Oleh karenanya lanjut Komaidi yang dibutuhkan saat ini adalah terobosan kebijakan yang dilakukan Pemerintah. Dan perlu diingat stabilitas harga BBM kemungkinan hanya akan dapat dilakukan jika harga minyak stabil dan berada pada level yang rendah. Akan tetapi jika harga minyak bergerak naik, stabilitas harga BBM relatif sulit dilakukan karena membutuhkan biaya yang besar.
“Pada kondisi sebagian besar kebutuhan minyak (BBM) bergantung pada impor, sulit bagi pihak manapun untuk dapat mengendalikan harga BBM. Termasuk bagi pemerintah Indonesia yang dalam konstelasi pasar minyak dunia juga relatif sudah tidak memiliki kekuatan lagi,”kata Komaidi.
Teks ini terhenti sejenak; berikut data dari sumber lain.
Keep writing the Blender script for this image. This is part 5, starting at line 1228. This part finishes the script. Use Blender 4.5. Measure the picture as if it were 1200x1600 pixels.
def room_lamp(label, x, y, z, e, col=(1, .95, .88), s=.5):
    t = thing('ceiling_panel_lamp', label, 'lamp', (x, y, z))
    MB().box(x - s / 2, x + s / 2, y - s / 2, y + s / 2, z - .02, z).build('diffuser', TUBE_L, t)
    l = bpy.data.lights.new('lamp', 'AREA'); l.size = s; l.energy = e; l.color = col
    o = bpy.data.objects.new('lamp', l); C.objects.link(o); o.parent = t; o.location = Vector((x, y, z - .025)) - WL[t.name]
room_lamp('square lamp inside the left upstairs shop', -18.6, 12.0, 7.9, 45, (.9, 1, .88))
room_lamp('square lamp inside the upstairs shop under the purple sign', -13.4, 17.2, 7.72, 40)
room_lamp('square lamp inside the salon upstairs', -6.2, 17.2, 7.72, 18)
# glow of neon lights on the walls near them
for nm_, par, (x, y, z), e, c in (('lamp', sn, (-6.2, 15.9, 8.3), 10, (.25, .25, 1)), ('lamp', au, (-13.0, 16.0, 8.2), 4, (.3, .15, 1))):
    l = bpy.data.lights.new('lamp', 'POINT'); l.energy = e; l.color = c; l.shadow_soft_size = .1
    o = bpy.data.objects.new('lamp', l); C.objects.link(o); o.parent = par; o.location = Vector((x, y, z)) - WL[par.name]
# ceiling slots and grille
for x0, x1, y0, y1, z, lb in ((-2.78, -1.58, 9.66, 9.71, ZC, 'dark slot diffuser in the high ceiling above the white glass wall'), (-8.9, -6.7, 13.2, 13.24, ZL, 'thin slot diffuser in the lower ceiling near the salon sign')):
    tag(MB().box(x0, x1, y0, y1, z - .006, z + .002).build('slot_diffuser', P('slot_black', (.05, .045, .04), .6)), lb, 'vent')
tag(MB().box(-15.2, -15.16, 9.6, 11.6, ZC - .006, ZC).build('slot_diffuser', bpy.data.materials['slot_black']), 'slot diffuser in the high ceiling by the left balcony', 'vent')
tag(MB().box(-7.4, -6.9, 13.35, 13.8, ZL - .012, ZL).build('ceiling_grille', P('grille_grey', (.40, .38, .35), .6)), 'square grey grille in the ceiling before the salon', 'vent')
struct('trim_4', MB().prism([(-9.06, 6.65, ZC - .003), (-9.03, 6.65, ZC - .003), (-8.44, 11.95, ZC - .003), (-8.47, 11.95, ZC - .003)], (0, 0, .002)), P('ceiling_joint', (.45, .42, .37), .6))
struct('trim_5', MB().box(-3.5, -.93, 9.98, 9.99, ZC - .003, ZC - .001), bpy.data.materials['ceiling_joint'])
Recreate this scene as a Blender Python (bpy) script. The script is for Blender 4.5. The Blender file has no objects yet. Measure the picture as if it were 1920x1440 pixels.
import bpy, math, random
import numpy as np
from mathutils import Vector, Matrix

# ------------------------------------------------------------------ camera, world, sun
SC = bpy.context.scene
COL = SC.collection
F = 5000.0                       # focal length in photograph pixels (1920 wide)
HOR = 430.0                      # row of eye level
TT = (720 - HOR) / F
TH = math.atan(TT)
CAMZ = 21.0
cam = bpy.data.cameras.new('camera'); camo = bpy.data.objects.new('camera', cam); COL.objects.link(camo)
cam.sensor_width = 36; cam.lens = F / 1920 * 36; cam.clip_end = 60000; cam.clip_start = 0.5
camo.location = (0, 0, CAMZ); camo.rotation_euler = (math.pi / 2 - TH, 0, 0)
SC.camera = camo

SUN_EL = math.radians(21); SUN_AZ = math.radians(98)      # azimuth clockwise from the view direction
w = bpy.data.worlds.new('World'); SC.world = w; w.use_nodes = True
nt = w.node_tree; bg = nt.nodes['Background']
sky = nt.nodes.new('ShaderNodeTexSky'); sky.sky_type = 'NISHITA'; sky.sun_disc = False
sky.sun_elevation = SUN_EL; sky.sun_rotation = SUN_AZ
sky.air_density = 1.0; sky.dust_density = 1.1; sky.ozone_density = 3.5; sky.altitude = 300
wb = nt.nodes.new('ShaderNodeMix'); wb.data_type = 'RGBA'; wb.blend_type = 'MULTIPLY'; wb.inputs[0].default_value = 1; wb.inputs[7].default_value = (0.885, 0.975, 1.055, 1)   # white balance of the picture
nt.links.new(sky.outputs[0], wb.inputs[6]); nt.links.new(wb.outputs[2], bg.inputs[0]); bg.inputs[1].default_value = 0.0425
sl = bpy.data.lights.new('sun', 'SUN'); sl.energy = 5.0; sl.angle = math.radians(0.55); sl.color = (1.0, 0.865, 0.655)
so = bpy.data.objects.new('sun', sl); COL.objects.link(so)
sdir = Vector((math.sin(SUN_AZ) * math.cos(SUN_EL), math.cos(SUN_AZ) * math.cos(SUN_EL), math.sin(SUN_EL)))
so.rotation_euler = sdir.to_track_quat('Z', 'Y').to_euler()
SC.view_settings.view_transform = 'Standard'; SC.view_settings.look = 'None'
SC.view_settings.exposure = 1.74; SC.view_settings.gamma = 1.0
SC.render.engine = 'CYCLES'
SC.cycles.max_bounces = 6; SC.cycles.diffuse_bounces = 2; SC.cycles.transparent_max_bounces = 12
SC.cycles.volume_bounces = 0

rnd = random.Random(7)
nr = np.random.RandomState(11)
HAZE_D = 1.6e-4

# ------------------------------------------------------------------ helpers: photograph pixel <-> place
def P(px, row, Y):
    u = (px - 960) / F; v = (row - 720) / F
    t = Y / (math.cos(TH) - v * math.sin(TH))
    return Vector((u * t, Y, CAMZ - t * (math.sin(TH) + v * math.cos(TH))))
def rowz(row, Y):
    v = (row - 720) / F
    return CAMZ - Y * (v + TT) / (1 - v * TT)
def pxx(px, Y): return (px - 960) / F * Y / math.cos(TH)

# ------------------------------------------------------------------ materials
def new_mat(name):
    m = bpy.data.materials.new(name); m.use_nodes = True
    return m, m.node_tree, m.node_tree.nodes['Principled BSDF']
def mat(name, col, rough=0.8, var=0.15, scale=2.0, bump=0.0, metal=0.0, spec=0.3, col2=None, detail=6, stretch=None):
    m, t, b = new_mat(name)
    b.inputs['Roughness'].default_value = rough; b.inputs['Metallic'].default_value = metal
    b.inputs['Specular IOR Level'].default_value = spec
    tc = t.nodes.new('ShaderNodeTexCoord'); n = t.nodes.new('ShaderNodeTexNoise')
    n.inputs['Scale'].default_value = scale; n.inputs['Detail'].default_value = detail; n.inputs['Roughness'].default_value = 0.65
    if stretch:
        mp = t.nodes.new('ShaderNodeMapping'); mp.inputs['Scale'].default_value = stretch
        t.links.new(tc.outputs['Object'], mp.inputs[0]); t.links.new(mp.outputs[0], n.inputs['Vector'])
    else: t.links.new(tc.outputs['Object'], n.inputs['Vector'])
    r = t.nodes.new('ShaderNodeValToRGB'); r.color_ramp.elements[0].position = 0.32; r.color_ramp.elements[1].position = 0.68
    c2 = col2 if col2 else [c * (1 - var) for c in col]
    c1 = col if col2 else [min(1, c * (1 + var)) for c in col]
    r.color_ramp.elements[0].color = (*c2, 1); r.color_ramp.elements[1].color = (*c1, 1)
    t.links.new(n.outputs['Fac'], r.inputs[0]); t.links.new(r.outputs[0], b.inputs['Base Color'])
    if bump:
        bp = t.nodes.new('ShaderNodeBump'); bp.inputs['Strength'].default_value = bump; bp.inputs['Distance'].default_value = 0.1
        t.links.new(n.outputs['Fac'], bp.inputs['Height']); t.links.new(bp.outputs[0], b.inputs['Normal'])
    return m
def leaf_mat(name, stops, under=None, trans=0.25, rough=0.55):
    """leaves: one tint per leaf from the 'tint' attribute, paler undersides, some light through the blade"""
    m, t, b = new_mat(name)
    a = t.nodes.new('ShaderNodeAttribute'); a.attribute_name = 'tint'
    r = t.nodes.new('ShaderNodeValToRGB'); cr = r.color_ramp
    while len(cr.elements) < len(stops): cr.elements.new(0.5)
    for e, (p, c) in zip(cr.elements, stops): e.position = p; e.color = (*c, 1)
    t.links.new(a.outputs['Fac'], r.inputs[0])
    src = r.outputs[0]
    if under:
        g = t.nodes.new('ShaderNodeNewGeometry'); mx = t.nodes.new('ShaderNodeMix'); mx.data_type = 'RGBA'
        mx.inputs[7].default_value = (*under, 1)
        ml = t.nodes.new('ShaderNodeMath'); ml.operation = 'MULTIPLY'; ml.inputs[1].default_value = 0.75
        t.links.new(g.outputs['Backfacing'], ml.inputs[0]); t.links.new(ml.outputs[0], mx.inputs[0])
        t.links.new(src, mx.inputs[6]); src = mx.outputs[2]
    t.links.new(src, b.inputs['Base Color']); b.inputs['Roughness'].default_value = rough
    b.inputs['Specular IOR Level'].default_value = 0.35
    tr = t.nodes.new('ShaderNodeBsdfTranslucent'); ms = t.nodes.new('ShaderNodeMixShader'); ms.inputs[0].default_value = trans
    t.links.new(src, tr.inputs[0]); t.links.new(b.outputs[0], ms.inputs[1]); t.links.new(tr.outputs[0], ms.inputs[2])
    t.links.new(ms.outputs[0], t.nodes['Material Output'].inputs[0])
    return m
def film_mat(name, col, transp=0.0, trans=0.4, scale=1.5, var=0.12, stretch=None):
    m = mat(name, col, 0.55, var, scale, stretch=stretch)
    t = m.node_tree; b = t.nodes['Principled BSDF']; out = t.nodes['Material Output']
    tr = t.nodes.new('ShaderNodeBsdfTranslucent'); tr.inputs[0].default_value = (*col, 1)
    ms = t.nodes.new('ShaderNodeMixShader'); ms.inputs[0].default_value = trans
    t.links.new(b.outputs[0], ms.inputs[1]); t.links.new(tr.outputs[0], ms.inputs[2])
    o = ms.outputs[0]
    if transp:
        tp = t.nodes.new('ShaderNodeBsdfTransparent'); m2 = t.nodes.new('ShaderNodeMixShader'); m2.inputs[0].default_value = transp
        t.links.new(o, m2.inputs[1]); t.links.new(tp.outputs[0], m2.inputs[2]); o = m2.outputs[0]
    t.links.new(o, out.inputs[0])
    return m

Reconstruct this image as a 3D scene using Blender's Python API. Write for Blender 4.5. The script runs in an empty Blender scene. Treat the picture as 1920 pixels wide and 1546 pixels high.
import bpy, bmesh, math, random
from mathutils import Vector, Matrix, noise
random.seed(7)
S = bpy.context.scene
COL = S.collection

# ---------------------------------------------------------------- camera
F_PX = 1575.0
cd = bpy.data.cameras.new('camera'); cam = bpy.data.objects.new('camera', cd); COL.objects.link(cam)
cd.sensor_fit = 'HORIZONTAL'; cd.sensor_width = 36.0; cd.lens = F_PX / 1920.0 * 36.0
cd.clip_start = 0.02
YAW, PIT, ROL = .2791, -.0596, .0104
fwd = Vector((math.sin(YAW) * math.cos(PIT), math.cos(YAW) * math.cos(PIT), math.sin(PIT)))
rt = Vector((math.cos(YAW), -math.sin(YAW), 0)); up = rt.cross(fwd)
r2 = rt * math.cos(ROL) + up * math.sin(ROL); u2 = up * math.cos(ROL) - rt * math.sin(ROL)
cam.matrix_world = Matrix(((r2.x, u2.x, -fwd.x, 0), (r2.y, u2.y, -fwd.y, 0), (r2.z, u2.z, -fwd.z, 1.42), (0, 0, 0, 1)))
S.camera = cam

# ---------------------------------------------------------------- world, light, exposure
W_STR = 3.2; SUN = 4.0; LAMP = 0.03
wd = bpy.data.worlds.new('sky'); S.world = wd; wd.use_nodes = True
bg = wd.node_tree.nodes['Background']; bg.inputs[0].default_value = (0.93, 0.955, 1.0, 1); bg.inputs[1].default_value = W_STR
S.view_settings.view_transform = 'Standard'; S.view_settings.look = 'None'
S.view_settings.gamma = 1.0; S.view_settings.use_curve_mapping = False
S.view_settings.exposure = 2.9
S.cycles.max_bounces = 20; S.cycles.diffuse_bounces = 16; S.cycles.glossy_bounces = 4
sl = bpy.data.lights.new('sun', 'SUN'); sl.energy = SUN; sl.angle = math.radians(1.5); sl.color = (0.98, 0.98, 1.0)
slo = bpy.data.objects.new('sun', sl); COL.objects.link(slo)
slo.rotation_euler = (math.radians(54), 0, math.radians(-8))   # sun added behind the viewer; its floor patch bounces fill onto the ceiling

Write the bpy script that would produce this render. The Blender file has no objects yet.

Komaidi menilai sampai sekarang Indonesia relatif belum punya rencana jangka panjang dalam pemenuhan kebutuhan BBM. Hal yang dilakukan Pemerintah saat ini lebih berorientasi jangka pendek salah satunya dengan kebijakan harga BBM dengan melihat pergerakan harga minyak dunia.
Ke depan Indonesia agar punya kemampuan menjaga stabilitas harga BBM maka yang paling penting memiliki cadangan minyak strategis atau yang lebih populer disebut strategic petroleum reserve (SPR). Indonesia yang tersedia masih sebatas cadangan operasional BBM untuk 20-23 hari. Itu pun tidak disiapkan negara tetapi oleh Pertamina. “Artinya cadangan yang dimiliki Indonesia saat ini adalah stok BBM Pertamina yang belum dijual,”terang Komaidi.
Akar dari semua itu adalah keterbatasan infrastruktur salah satunya kapasitas tangki timbun BBM Indonesia baru mencapai 3.646 juta KL atau 22,93 juta barel. Bayangkan saja dengan angka konsumsi sebesar 1,4 juta–1,6 juta barel, kapasitas tangki timbun BBM Indonesia tersebut hanya mampu untuk 14,33 – 16,37 hari.
Persoalan inilah yang harus dijawab Pemerintah saat ini. Salah satunya dengan membangun kilang dan tangki timbun. Namun semua itu butuh waktu. Untuk pembangunan kilang butuh paling kurang lima tahun.
Oleh karenanya Komaidi memberi jalan diantaranya dengan menyewa tangki timbun BBM punya negara lain. Tujuannya untuk menimbun BBM. Di saat harga minyak dunia sedang turun menjadi saat yang tepat untuk membeli sebanyak mungkin dan ditimbun di tangki timbun yang disewa.
Sehingga harga BBM Indonesia tidak lagi bergantung pada harga minyak dunia. Meski harga minyak dunia naik namun karena punya cadangan yang dibeli dengan harga murah maka Pemerintah tidak perlu menaikan harga BBM. dengan itu stabilitas harga BBM bisa terlaksana.
Di tempat yang sama Anggota Komisi VII DPR-RI, Dito Ganinduto mendorong Pemerintah untuk memiliki cadangan BBM mengingat cadangan minyak strategis. “Cadangan harus ada. Kita hanya punya operasional Pertamina 18-22 hari. Kita nol. Itu bahaya bagi kita. Keterbatasan kita, stok di luar negeri tidak masalah,” kata Dito
Menurut Dito Pemerintah bisa saja mendorong negara penyuplai BBM untuk membangun kilang di Indonesia. Mereka membangun infrastrukturnya sedangkan stok untuk Indonesia. “Mereka yang suplai, stok ke kita. Bikin kesepakatan ringankan kita. Kalau mereka bangun infrastruktur, dan stok di sini, kita bayar landed price. Kan ada perencanaan. Kita tidak ada cadangan nasional,” tandasnya.
Ia pun berharap Pemerintah serius dalam merealisasikan rencana peningkatan kapasitas dari kilang minyak yang sudah dan juga membangun kilang baru. “Kami berharap rencana peningkatkan kapasitas kilang minyak bisa berjalan sesuai dengan yang direncanakan dan juga setidaknya membangun tambahan dua kilang baru untuk mencukupi kebutuhan BBM nasional,”katanya.